My TBR shelf is not a guaranteed source of delightful writing, is anyone’s? But this one delivered.  The story is told in four books, Mother, Wife, Sister and Daughter. Each describes the events leading to the death of Tahirih Qurratu’l-Ayn, ‘the poetess of Qazvin’, in 1852.  It spans the period between two assassination attempts on The Shah of Persia, Nasiru’d-Din, in 1852 and 1896.  Both key events are described in the first few pages, and form a recurring reference point.

After that, it’s a question of keeping your wits about you as we jump backwards and forwards through time, with a cast of characters who, on first acquaintance, don’t seem attractive.  The poetess is a phantom, for a large part of the novel.  Other characters hate her, fear her, love her, spread gossip and rumours about her exploits, and in doing so, demonstrate why she was so controversial.

Nakhjavani says the book was written to ‘tell the unrecorded stories of mothers daughters, sisters, and wives in nineteenth-century Iran.’ It is a story about power and dynasty, and builds outwards from the palace through the households of key political figures.

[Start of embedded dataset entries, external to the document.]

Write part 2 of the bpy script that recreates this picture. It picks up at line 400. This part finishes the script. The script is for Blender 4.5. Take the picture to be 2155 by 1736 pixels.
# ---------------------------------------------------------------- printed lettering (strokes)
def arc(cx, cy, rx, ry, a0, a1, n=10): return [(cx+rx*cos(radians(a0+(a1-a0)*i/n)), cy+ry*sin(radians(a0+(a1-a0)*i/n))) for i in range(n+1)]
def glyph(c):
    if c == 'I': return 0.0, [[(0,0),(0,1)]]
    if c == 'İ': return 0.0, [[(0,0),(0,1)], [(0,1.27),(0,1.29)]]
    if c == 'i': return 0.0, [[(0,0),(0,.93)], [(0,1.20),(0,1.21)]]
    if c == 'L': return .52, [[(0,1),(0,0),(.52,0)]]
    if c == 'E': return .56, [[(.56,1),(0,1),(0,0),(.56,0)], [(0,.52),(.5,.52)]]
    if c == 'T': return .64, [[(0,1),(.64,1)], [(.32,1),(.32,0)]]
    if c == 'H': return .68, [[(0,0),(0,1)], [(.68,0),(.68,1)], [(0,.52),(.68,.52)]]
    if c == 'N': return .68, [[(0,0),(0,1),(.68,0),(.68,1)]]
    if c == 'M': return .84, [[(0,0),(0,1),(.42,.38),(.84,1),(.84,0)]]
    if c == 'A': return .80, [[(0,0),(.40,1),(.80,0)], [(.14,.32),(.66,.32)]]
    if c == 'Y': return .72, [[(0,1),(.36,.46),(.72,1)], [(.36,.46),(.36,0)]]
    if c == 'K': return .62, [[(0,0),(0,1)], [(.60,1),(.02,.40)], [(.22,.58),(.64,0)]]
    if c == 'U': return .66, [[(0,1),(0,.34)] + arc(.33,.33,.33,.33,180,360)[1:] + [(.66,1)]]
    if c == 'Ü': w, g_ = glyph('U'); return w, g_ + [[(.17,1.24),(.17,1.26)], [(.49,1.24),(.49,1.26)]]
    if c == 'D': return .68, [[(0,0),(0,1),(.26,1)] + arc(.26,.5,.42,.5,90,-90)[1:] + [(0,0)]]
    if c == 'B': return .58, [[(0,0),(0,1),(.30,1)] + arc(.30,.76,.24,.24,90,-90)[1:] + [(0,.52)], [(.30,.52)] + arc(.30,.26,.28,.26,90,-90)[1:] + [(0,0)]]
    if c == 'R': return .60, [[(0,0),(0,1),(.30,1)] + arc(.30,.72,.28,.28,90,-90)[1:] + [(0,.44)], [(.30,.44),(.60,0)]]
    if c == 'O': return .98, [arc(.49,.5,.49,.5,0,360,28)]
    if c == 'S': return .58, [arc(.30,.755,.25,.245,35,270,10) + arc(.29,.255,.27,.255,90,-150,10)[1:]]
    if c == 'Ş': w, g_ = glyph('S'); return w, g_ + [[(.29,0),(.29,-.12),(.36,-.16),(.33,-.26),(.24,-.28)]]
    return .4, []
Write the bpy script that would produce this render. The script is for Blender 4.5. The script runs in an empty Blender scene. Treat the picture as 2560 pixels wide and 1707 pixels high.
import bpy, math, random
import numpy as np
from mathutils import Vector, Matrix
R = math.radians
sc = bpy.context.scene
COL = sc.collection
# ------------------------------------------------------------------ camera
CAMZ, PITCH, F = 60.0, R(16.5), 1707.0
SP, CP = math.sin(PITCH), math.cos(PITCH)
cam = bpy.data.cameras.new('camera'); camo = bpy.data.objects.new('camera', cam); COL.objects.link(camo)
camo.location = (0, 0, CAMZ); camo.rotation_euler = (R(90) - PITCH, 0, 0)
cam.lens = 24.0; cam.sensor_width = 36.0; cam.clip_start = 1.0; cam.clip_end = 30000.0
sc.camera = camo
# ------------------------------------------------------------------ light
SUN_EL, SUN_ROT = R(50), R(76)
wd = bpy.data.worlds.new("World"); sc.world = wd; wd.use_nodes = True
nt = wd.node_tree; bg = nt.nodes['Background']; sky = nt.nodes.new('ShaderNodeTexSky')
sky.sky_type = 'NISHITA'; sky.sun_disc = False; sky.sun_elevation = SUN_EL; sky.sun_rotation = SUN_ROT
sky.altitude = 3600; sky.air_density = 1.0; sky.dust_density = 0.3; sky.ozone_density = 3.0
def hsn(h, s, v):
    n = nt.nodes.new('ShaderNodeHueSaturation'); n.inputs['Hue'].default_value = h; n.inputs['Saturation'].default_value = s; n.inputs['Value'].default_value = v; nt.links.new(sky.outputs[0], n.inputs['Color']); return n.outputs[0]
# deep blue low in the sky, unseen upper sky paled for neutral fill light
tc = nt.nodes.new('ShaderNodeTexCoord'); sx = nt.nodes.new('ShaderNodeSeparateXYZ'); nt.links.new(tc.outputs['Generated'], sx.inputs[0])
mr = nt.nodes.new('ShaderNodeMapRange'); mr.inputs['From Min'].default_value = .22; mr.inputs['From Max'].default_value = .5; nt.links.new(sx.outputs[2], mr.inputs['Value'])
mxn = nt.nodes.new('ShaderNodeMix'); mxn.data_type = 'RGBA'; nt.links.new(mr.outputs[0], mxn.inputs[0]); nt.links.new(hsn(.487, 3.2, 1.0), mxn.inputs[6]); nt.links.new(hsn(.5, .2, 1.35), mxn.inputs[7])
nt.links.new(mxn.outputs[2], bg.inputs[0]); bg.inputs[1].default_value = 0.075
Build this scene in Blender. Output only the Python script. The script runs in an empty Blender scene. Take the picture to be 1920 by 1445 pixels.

From the first scene, when the Shah dies in the lap of an old beggar woman ‘notorious for her lies and her deformities‘, while visiting his wife’s grave, the question about the significance and worthiness of women is raised.

Since it was inconceivable that his majesty should have had traffic with such a creature and would have caused a scandal to arrest her, given the circumstances of his death, they simply kicked her in the ribs and let her go.

It is not just some character’s who grow in this novel, what happens as they grow, is that I learn to look beneath the surface.  Take the mayor’s wife who, seen from the perspective of the Shah’s mother in the first book, has seemed only loud and greedy.  In the following books, we get closer to her.  I love the playfulness of this description from The Book of The Wife:

The Mayor’s Wife was known for her volubility.  Her shrill voice was as familiar as garlic in the mosque, and rendered the veil irrelevant in the bazaar.  Her words drifted over the walls and down the alleys, like the sizzling of kebabs and the smell of fried onions.  Her opinions even penetrated through the palace gates at times, and lingered in the royal anderoun with the persistence of fenugreek.

The food analogies are appropriate, because…

…the Mayor’s Wife was the queen of cuisine as well as gossip, despite her lack of court and clerical connections.  Few had attained the perfection of her pickles, none achieved the orthodoxy of her rice.  Her jams had the consistency of truth, according to connoisseurs, and were the despair of all but the philosophical.  Her conserves, too, were suspended in pure faith, and needed no interpretation.

woman who read too muchThis, without apology, is women’s writing.  It deals with the domestic, observing how, even in a society where their lives are controlled and seem to be completely subservient, they impact on his-story.

As might be expected with such a story, a central theme is education.  What is it?  How does having or not having it impact on lives and events? This novel that made me think about how much many of us take our access to learning for granted.

It also allowed me access to a society that I otherwise know either from the perspective of news and documentary stories, or through the stories of Sheherazade’s, One Thousand and One nights.  It’s so easy to stay in a rut with my reading.  I must explore more.